▶ TASK DESCRIPTION
The listing below should be written out exactly; please include all of it.

▶ INFORMATION SUPPLIED

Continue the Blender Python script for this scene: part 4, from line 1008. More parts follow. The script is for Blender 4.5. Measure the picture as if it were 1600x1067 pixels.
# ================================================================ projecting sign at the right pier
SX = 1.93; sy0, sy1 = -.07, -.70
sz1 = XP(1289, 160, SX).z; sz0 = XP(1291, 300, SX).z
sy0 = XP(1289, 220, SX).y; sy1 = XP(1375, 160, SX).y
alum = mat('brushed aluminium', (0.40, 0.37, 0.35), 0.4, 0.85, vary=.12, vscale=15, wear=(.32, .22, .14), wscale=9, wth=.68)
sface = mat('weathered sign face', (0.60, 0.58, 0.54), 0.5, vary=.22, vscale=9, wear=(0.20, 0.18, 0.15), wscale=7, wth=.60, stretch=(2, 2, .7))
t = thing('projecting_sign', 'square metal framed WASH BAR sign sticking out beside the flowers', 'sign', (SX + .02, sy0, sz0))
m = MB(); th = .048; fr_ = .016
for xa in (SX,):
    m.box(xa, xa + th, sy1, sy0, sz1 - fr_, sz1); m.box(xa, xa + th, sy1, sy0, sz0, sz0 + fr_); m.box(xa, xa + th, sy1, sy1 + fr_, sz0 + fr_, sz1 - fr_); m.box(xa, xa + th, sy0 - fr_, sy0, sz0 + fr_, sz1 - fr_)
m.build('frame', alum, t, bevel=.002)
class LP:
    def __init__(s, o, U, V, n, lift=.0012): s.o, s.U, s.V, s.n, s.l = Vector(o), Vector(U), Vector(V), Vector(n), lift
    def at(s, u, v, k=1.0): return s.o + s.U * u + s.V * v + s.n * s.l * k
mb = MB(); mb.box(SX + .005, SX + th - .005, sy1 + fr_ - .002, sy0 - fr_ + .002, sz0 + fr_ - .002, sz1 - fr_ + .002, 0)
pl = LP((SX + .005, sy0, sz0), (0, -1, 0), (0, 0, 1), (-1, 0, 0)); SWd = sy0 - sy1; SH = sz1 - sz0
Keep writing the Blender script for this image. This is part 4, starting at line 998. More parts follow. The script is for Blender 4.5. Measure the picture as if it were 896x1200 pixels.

▶ SOLUTION
Continue the Blender Python script for this scene: part 4, from line 1008. More parts follow. The script is for Blender 4.5. Measure the picture as if it were 1600x1067 pixels.
# ================================================================ projecting sign at the right pier
SX = 1.93; sy0, sy1 = -.07, -.70
sz1 = XP(1289, 160, SX).z; sz0 = XP(1291, 300, SX).z
sy0 = XP(1289, 220, SX).y; sy1 = XP(1375, 160, SX).y
alum = mat('brushed aluminium', (0.40, 0.37, 0.35), 0.4, 0.85, vary=.12, vscale=15, wear=(.32, .22, .14), wscale=9, wth=.68)
sface = mat('weathered sign face', (0.60, 0.58, 0.54), 0.5, vary=.22, vscale=9, wear=(0.20, 0.18, 0.15), wscale=7, wth=.60, stretch=(2, 2, .7))
t = thing('projecting_sign', 'square metal framed WASH BAR sign sticking out beside the flowers', 'sign', (SX + .02, sy0, sz0))
m = MB(); th = .048; fr_ = .016
for xa in (SX,):
    m.box(xa, xa + th, sy1, sy0, sz1 - fr_, sz1); m.box(xa, xa + th, sy1, sy0, sz0, sz0 + fr_); m.box(xa, xa + th, sy1, sy1 + fr_, sz0 + fr_, sz1 - fr_); m.box(xa, xa + th, sy0 - fr_, sy0, sz0 + fr_, sz1 - fr_)
m.build('frame', alum, t, bevel=.002)
class LP:
    def __init__(s, o, U, V, n, lift=.0012): s.o, s.U, s.V, s.n, s.l = Vector(o), Vector(U), Vector(V), Vector(n), lift
    def at(s, u, v, k=1.0): return s.o + s.U * u + s.V * v + s.n * s.l * k
mb = MB(); mb.box(SX + .005, SX + th - .005, sy1 + fr_ - .002, sy0 - fr_ + .002, sz0 + fr_ - .002, sz1 - fr_ + .002, 0)
pl = LP((SX + .005, sy0, sz0), (0, -1, 0), (0, 0, 1), (-1, 0, 0)); SWd = sy0 - sy1; SH = sz1 - sz0
Keep writing the Blender script for this image. This is part 4, starting at line 998. More parts follow. The script is for Blender 4.5. Measure the picture as if it were 896x1200 pixels.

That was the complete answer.